Sunday, September 13, 2020

The fall of Tel Kabri

Before the west Semitic split between Canaanite and Aramaic, a people inhabited Tel Kabri in the western Galilee. "Tel" means "artificial hill" so, it is not inhabited now. Michael Lazar, Eric H. Cline, Roey Nickelsberg, Ruth Shahack-Gross, and Assaf Yasur-Landau have a paper out explaining why not: earthquake.

The archaeological horizon is Middle Bronze Age IIB, 1700ish BC. This is the era of Hammurabi's dynasty in Babylon, and Assyrian colonies in southeast Anatolia.
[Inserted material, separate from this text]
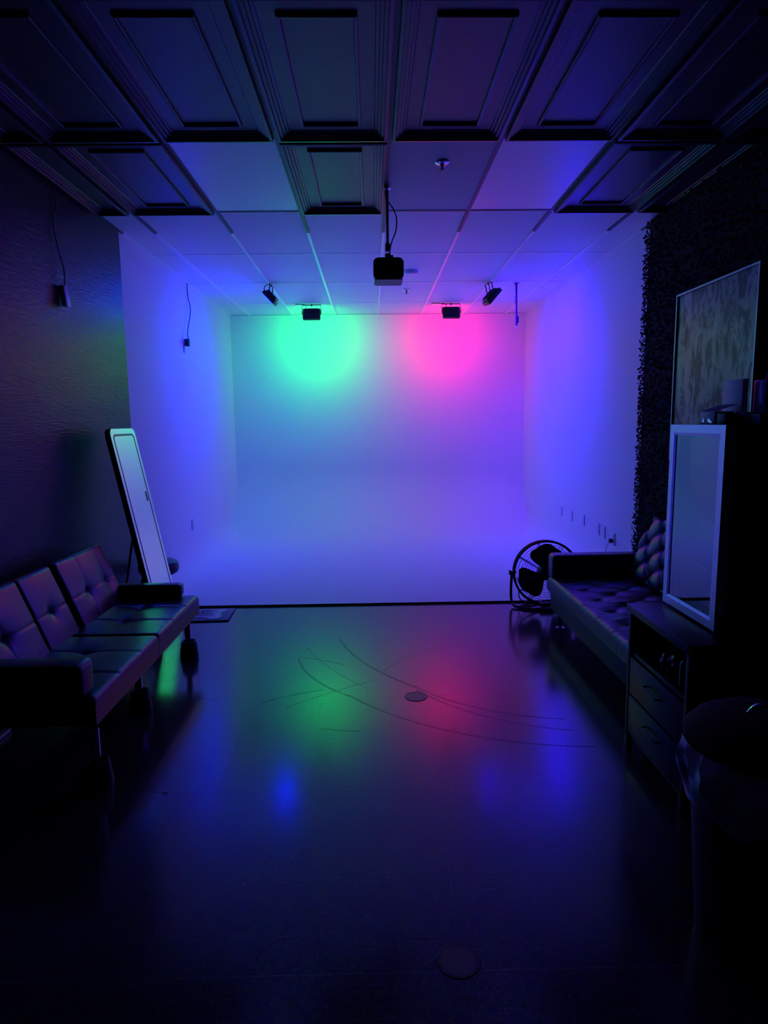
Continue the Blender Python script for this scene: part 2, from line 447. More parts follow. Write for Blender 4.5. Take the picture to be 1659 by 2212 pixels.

The main Canaani contemporary was Hazor; Lazar's paper notes Ashkelon too, which I think followed the Canaani culture then, and I should add Damascus. (Jericho's "Sultan IV" destruction, per Wiki: 1617-1530 BC. All over the place.) Second Intermediate, for Egypt; I'd add the delta fell under Dynasty XIV which was Canaani. In those days the Semites waxed mighty in the land of Tel Kabri.

The future south-Syria had just entered into a boom time; 1750-1550 BC marks increased rainfall in this area and an expansion of the Salt Sea.

It is the very lack of Egypt/Canaan conflict (or of internal reasons for strife) in this era that human violence is deemed unlikely. And indeed: no arrows, no fire, and no combat injuries on the dead. It is as if the palace simply collapsed. Figuratively and literally.

Lazar's team point to later cuneiform omen-tablets in Nuzi, admittedly in paraSemitic Akkadian, that when an earthquake occurred a certain time of the year, it would lead to civilisational collapse. The team don't count those tablets as a memory of a past specific event in Nuzi, nor even point where the earthquake damaged any contemporary Syrian site. This is more the impressionism of the west Near Eastern mind, that it should follow similar lines.

'Tis also possible the water supply dried up, but honestly this site could have carved aqueducts; as noted, this was a pleasantly moist era. I suggest instead that the site's vassals and serfs picked their moment to revolt. Either that or Hazor and/or Damascus took their chance. The cityfolk couldn't organise in time so scattered. If there was a fight it didn't take place in Tel Kabri.

BACKDATE 9/15. UPDATE 10/27/21: Occurs to me that Tall (Tel) Hammam burned around 1650 BC; they blame Jericho IV on that too. Admittedly some distance southwest, and their conflagrations aren't deemed earthquake.